If you want to have a good laugh: Node JS and Server side Java Script. Here, someone from the Java camp complains that Node.JS really isn't to be taken seriously and then produces the best example why something like Node.JS (and many other alternatives for server programming) exists - because the Java code gets longer and longer with each step. And even after several iterations for an example that is quite simple to implement in Node.JS (or e.g. with gevent in Python), a few errors and gaps in the Java code are already mentioned in the first comments.

Don't get me wrong - Java has a lot of good solutions for programming with multiple threads in the standard library. Probably the largest selection of possibilities for programming with multiple threads of all currently available languages. But as so often in life: threads are not the answer to all questions of parallelization. Especially when it comes to high request load, the assessment in the comments that 20K threads are already very high is ridiculous - tell that to the programmers of Eve Online, where every ship in their virtual universe is modeled as a microthread.

Java is an interesting platform, precisely because it comes with many low-level libraries with which you can do very interesting things - and which are helpful to build reasonable high-level constructs on top of them. For example, in combination with languages like Clojure or Scala, the thread monster loses some of its terror. But sometimes the answer is not the thread, but asynchronous IO (both for disk access and network access) and the intensive use of coroutines or continuations.

Also, the incomprehension of Java programmers about the approach of solving the multi-core problem simply with several parallel processes and message-passing between them is quite strange in 2011 - after all, 2009 and 2010 were the revival years for Erlang (don't forget, the language has existed for much longer) and the central idea of Erlang is precisely to set network- and CPU-spanning message-passing as the standard in order to achieve very simple parallelizability and scalability.

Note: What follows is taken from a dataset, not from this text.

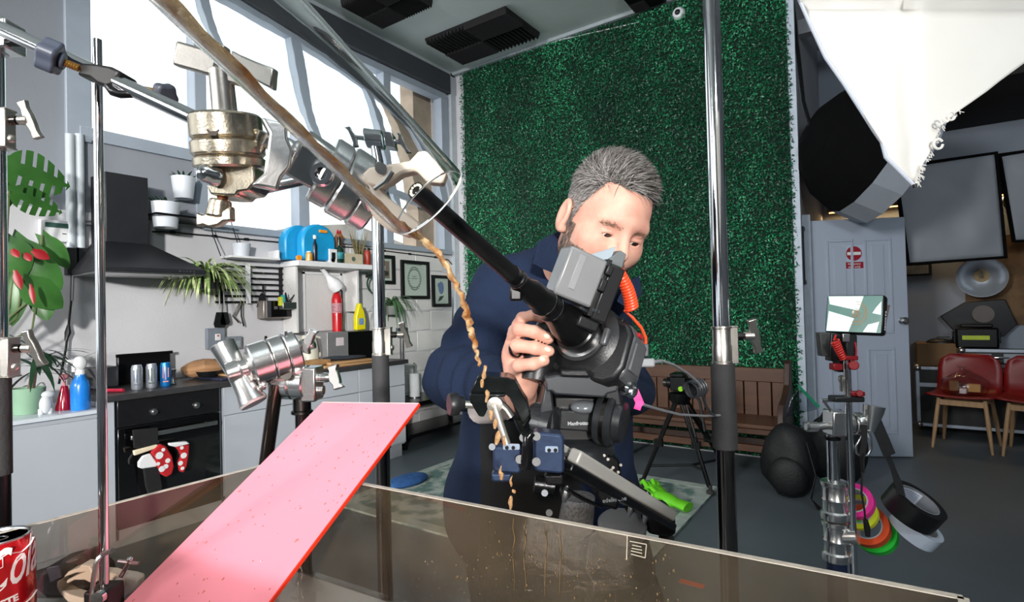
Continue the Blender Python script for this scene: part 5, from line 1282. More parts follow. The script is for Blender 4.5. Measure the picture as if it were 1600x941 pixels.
# ---- clear tube with liquid
tA, tE = P(422, 63, .368), P(668, 314, .450)
tax = (tE-tA).normalized(); RT = px2m(69, .450)
t0 = tA-tax*.30; LT = (tE-t0).length
tubem = bpy.data.materials.new('clear_acrylic_tube'); tubem.use_nodes = True
bs = tubem.node_tree.nodes['Principled BSDF']; bs.inputs['Base Color'].default_value = (.97, .98, .98, 1); bs.inputs['Transmission Weight'].default_value = 1; bs.inputs['Roughness'].default_value = 0.0; bs.inputs['IOR'].default_value = 1.3
nz = tubem.node_tree.nodes.new('ShaderNodeTexNoise'); nz.inputs['Scale'].default_value = 26; nz.inputs['Detail'].default_value = 2
bp = tubem.node_tree.nodes.new('ShaderNodeBump'); bp.inputs['Strength'].default_value = .05; bp.inputs['Distance'].default_value = .01
tcn = tubem.node_tree.nodes.new('ShaderNodeTexCoord'); tubem.node_tree.links.new(tcn.outputs['Object'], nz.inputs['Vector'])
tubem.node_tree.links.new(nz.outputs['Fac'], bp.inputs['Height']); tubem.node_tree.links.new(bp.outputs['Normal'], bs.inputs['Normal'])
t = T('clear_tube', 'wide clear acrylic tube slanting down with cola running through it', 'tube', tA)
t.part('wall', MB().lathe(t0, tax, [(RT-.0022, 0), (RT, 0), (RT, LT-.0006), (RT-.0006, LT), (RT-.0018, LT), (RT-.0022, LT-.0006)], 72, closed=True), tubem, ang=30)
t.part('frosted_rim', MB().lathe(t0+tax*(LT-.0002), tax, [(RT-.0020, 0), (RT-.0002, 0), (RT-.0002, .0009), (RT-.0020, .0009)], 72, closed=True), M('frosted_rim_white', (236, 240, 242), .3, 0, .02, 9))
dn_ = V((0, 0, -1)); dn_ = (dn_-tax*dn_.dot(tax)).normalized(); ds = tax.cross(dn_)
def cola_mat(name, c1, c2, c3, tr):
    m = M(name, c1, .06, 0, .1, 60, .5, 120, rgb2=c2, lo=.38, hi=.6, detail=6, trans=tr, spec=.8)
    return m
cola = cola_mat('flowing_cola', (172, 110, 52), (238, 208, 160), None, .45)
cola.node_tree.nodes['Principled BSDF'].inputs['IOR'].default_value = 1.33
# liquid: a wavering bed along the bottom of the tube
m = MB(); n = 60; k = 14
for i in range(n+1):
    u = i/n; c = t0+tax*(LT*u); wv = noise.noise(V((u*22, 1, 0))); w2 = noise.noise(V((u*9, 5, 0)))
    half = .60+.18*w2+.12*wv - .22*max(0, u-.55)/.45; h = .26+.08*wv
    ring_ = []
    for j in range(k+1):
        a = -half+2*half*j/k; ring_.append(c+(dn_*math.cos(a+.28)+ds*math.sin(a+.28))*(RT-.0026))
    for j in range(k, -1, -1):
        a = -half+2*half*j/k; jit = .0016*noise.noise(V((u*70, j*1.3, 2)))
        ring_.append(c+(dn_*math.cos(a+.28)+ds*math.sin(a+.28))*(RT-.0028-(RT*h*.55)*(1-(2*j/k-1)**2)+jit*(1 if 0 < j < k else 0)))
    m.v += ring_
q = 2*(k+1)
for i in range(n):
    for j in range(q): m.f.append((i*q+j, i*q+(j+1) % q, (i+1)*q+(j+1) % q, (i+1)*q+j))
m.f.append(tuple(reversed(range(q)))); m.f.append(tuple(n*q+j for j in range(q)))
o = solo('cola_stream', 'brown cola running along the tube bottom and pouring off its end', 'liquid', m, cola, ang=180)
# pouring part, twisted rope of liquid
lip = t0+tax*LT+(dn_*math.cos(.28)+ds*math.sin(.28))*(RT-.004)
pts = [(lip-tax*.008)]; rad = [.0052]
for (x, y, r) in ((650, 366, 11), (672, 384, 10), (690, 402, 9), (702, 424, 8), (712, 445, 9.5), (720, 460, 7), (727, 480, 8.5), (731, 497, 9.5), (734, 512, 6), (738, 522, 7), (742, 540, 6.5), (745, 553, 5), (748, 565, 6.5), (751, 575, 2)):
    pts.append(P(x, y, .452+.00012*(y-360))); rad.append(px2m(r*.72, .47))
fine = []; fr = []
for i in range(len(pts)-1):
    for s in range(4):
        u = s/4; p = pts[i].lerp(pts[i+1], u); kk = i*4+s
        fine.append(p+CR*.0009*math.sin(kk*1.35)+CF*.0012*math.cos(kk*1.35)); fr.append((rad[i]*(1-u)+rad[i+1]*u)*(1+.22*math.sin(kk*1.9)+.1*noise.noise(V((kk*.7, 0, 0)))))
ml = MB().tube(fine, fr, 12, flat=.72)
l2 = MB(); l2.add(ml.v, ml.f)
link('falling_liquid', ml.mesh('falling_liquid', o.location, 180), cola, o)
dk = -1
DL = ['highest cola drop just under the broken end of the pour', 'cola drop touching the upper edge of the black clamp block', 'cola drop on the top face of the black clamp block', 'cola drop beside the silver lever hub', 'small cola drop behind the middle of the silver lever', 'longer cola drop at the lower half of the silver lever', 'cola drop at the tip of the silver lever', 'cola drop over the small navy end plate foot', 'thin cola drop falling right of the navy foot', 'largest low cola drop just above the tank wall', 'smallest low cola drop just above the tank wall']
for (x, y, w, h) in ((757, 582, 6, 12), (755, 598, 5, 8), (762, 618, 5, 11), (768, 648, 6, 10), (774, 662, 5, 9), (778, 684, 6, 11), (787, 690, 5, 9), (783, 740, 5, 13), (800, 752, 3, 9), (798, 786, 6, 12), (803, 768, 3, 5)):
    dk += 1; d_ = .50+.00035*(y-580); mm = MB().ell(P(x, y, d_), (px2m(w, d_)*.65, px2m(w, d_)*.65, px2m(h, d_)*.9), nu=12, nv=8)
    for i, v in enumerate(mm.v): mm.v[i] = v+V((1, 1, 1))*(noise.noise(v*160)*.0018)
    solo('cola_drop', DL[dk], 'drop', mm, cola, 'falling cola drops', ang=180)
# brown flecks inside the upper tube
m = MB()
for k in range(46):
    u = rng.uniform(.05, .42); a = rng.normal(1.9, .55) if k % 2 else rng.normal(-.9, .5)
    c = t0+tax*(LT*u)+(dn_*math.cos(a)+ds*math.sin(a))*(RT-.0034)
    nn = (dn_*math.cos(a)+ds*math.sin(a)); tt_ = tax.cross(nn)
    m.ell(c, (rng.uniform(.001, .0035), rng.uniform(.0006, .0016), .0007), X=tax, Y=tt_, Z=nn, nu=8, nv=5)
fl = link('flecks', m.mesh('flecks', t.loc), M('cola_flecks', (96, 78, 50), .2, 0, .3, 60), t.o); fl['kind'] = 'stuff'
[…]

Java programmers always remind me of the COBOL programmers of my early days, who in every language and every programming approach deliberately picked out the things that were solved differently in COBOL (and sometimes even perhaps a bit simpler) - but then fell flat on their faces when they had to solve real problems outside the COBOL comfort zone with them.

The best thing about Java is the JVM and thus a platform that makes the multi-paradigm and multi-language approaches possible with which you can then use the tools for problems that are appropriate for them. And even then, sometimes the answer is still Node.JS or another small, lean, asynchronous server. Because even with a large collection of various hammers, you will still get a screwdriver for the screw.